REQUIREMENT
Type out the material below exactly.

◇ ◇ ◇ ◇

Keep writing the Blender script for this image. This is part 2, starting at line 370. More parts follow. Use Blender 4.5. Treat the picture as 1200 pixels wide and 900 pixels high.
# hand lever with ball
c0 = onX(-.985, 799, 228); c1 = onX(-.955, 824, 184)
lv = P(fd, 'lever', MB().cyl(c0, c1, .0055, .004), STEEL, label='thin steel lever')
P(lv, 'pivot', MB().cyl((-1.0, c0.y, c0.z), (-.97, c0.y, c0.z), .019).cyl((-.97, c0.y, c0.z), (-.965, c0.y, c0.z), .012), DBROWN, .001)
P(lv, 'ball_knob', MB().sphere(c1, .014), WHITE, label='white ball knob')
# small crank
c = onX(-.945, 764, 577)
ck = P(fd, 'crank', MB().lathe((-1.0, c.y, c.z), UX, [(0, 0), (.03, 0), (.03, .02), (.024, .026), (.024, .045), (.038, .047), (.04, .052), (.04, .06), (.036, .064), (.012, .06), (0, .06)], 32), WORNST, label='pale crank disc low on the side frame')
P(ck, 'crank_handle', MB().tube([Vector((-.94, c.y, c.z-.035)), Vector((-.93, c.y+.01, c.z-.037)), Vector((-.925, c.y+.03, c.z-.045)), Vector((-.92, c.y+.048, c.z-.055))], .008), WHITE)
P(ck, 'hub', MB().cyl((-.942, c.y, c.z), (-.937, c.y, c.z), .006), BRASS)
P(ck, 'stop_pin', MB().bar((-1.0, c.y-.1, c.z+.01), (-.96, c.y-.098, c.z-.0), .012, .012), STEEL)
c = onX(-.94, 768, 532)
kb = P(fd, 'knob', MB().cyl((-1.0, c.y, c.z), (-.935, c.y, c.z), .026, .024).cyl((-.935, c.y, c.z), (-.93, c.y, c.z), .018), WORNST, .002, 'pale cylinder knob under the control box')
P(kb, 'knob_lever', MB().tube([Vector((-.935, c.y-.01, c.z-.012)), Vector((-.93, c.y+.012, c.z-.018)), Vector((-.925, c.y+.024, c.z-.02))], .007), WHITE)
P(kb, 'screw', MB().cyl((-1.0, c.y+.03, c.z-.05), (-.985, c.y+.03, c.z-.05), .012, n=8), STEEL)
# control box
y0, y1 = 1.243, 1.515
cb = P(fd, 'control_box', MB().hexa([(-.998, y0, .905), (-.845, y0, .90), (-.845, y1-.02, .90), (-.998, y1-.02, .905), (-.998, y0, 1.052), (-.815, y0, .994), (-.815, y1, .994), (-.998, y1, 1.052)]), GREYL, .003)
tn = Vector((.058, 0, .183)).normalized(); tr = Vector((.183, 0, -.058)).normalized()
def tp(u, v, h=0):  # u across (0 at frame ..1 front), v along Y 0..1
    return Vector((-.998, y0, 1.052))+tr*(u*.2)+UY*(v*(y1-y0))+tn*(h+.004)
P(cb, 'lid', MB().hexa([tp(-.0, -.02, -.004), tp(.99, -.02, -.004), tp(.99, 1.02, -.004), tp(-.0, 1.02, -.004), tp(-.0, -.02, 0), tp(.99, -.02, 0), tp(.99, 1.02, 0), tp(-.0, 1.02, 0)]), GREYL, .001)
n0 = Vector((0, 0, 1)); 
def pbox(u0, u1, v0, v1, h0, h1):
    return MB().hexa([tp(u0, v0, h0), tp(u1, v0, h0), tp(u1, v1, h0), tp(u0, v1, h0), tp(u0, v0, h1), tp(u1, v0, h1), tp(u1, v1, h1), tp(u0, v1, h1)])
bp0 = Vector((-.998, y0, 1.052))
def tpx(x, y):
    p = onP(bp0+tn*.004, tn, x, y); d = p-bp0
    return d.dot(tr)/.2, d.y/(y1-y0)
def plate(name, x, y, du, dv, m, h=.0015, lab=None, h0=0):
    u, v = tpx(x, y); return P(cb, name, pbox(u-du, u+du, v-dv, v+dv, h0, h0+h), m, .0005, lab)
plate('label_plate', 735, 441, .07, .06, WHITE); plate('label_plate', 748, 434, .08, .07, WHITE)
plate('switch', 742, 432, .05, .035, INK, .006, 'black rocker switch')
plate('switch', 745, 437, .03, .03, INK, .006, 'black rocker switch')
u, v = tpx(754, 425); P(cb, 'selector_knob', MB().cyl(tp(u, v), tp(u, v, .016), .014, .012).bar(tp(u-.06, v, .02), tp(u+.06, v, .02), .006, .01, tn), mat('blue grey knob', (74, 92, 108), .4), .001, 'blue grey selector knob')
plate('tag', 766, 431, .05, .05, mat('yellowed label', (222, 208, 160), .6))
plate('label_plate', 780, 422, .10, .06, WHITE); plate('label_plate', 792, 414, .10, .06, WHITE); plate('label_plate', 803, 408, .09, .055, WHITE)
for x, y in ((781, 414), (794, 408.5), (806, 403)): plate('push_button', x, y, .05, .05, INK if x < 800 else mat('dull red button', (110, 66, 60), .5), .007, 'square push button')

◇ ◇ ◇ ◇

RIGHT ANSWER
Keep writing the Blender script for this image. This is part 2, starting at line 370. More parts follow. Use Blender 4.5. Treat the picture as 1200 pixels wide and 900 pixels high.
# hand lever with ball
c0 = onX(-.985, 799, 228); c1 = onX(-.955, 824, 184)
lv = P(fd, 'lever', MB().cyl(c0, c1, .0055, .004), STEEL, label='thin steel lever')
P(lv, 'pivot', MB().cyl((-1.0, c0.y, c0.z), (-.97, c0.y, c0.z), .019).cyl((-.97, c0.y, c0.z), (-.965, c0.y, c0.z), .012), DBROWN, .001)
P(lv, 'ball_knob', MB().sphere(c1, .014), WHITE, label='white ball knob')
# small crank
c = onX(-.945, 764, 577)
ck = P(fd, 'crank', MB().lathe((-1.0, c.y, c.z), UX, [(0, 0), (.03, 0), (.03, .02), (.024, .026), (.024, .045), (.038, .047), (.04, .052), (.04, .06), (.036, .064), (.012, .06), (0, .06)], 32), WORNST, label='pale crank disc low on the side frame')
P(ck, 'crank_handle', MB().tube([Vector((-.94, c.y, c.z-.035)), Vector((-.93, c.y+.01, c.z-.037)), Vector((-.925, c.y+.03, c.z-.045)), Vector((-.92, c.y+.048, c.z-.055))], .008), WHITE)
P(ck, 'hub', MB().cyl((-.942, c.y, c.z), (-.937, c.y, c.z), .006), BRASS)
P(ck, 'stop_pin', MB().bar((-1.0, c.y-.1, c.z+.01), (-.96, c.y-.098, c.z-.0), .012, .012), STEEL)
c = onX(-.94, 768, 532)
kb = P(fd, 'knob', MB().cyl((-1.0, c.y, c.z), (-.935, c.y, c.z), .026, .024).cyl((-.935, c.y, c.z), (-.93, c.y, c.z), .018), WORNST, .002, 'pale cylinder knob under the control box')
P(kb, 'knob_lever', MB().tube([Vector((-.935, c.y-.01, c.z-.012)), Vector((-.93, c.y+.012, c.z-.018)), Vector((-.925, c.y+.024, c.z-.02))], .007), WHITE)
P(kb, 'screw', MB().cyl((-1.0, c.y+.03, c.z-.05), (-.985, c.y+.03, c.z-.05), .012, n=8), STEEL)
# control box
y0, y1 = 1.243, 1.515
cb = P(fd, 'control_box', MB().hexa([(-.998, y0, .905), (-.845, y0, .90), (-.845, y1-.02, .90), (-.998, y1-.02, .905), (-.998, y0, 1.052), (-.815, y0, .994), (-.815, y1, .994), (-.998, y1, 1.052)]), GREYL, .003)
tn = Vector((.058, 0, .183)).normalized(); tr = Vector((.183, 0, -.058)).normalized()
def tp(u, v, h=0):  # u across (0 at frame ..1 front), v along Y 0..1
    return Vector((-.998, y0, 1.052))+tr*(u*.2)+UY*(v*(y1-y0))+tn*(h+.004)
P(cb, 'lid', MB().hexa([tp(-.0, -.02, -.004), tp(.99, -.02, -.004), tp(.99, 1.02, -.004), tp(-.0, 1.02, -.004), tp(-.0, -.02, 0), tp(.99, -.02, 0), tp(.99, 1.02, 0), tp(-.0, 1.02, 0)]), GREYL, .001)
n0 = Vector((0, 0, 1)); 
def pbox(u0, u1, v0, v1, h0, h1):
    return MB().hexa([tp(u0, v0, h0), tp(u1, v0, h0), tp(u1, v1, h0), tp(u0, v1, h0), tp(u0, v0, h1), tp(u1, v0, h1), tp(u1, v1, h1), tp(u0, v1, h1)])
bp0 = Vector((-.998, y0, 1.052))
def tpx(x, y):
    p = onP(bp0+tn*.004, tn, x, y); d = p-bp0
    return d.dot(tr)/.2, d.y/(y1-y0)
def plate(name, x, y, du, dv, m, h=.0015, lab=None, h0=0):
    u, v = tpx(x, y); return P(cb, name, pbox(u-du, u+du, v-dv, v+dv, h0, h0+h), m, .0005, lab)
plate('label_plate', 735, 441, .07, .06, WHITE); plate('label_plate', 748, 434, .08, .07, WHITE)
plate('switch', 742, 432, .05, .035, INK, .006, 'black rocker switch')
plate('switch', 745, 437, .03, .03, INK, .006, 'black rocker switch')
u, v = tpx(754, 425); P(cb, 'selector_knob', MB().cyl(tp(u, v), tp(u, v, .016), .014, .012).bar(tp(u-.06, v, .02), tp(u+.06, v, .02), .006, .01, tn), mat('blue grey knob', (74, 92, 108), .4), .001, 'blue grey selector knob')
plate('tag', 766, 431, .05, .05, mat('yellowed label', (222, 208, 160), .6))
plate('label_plate', 780, 422, .10, .06, WHITE); plate('label_plate', 792, 414, .10, .06, WHITE); plate('label_plate', 803, 408, .09, .055, WHITE)
for x, y in ((781, 414), (794, 408.5), (806, 403)): plate('push_button', x, y, .05, .05, INK if x < 800 else mat('dull red button', (110, 66, 60), .5), .007, 'square push button')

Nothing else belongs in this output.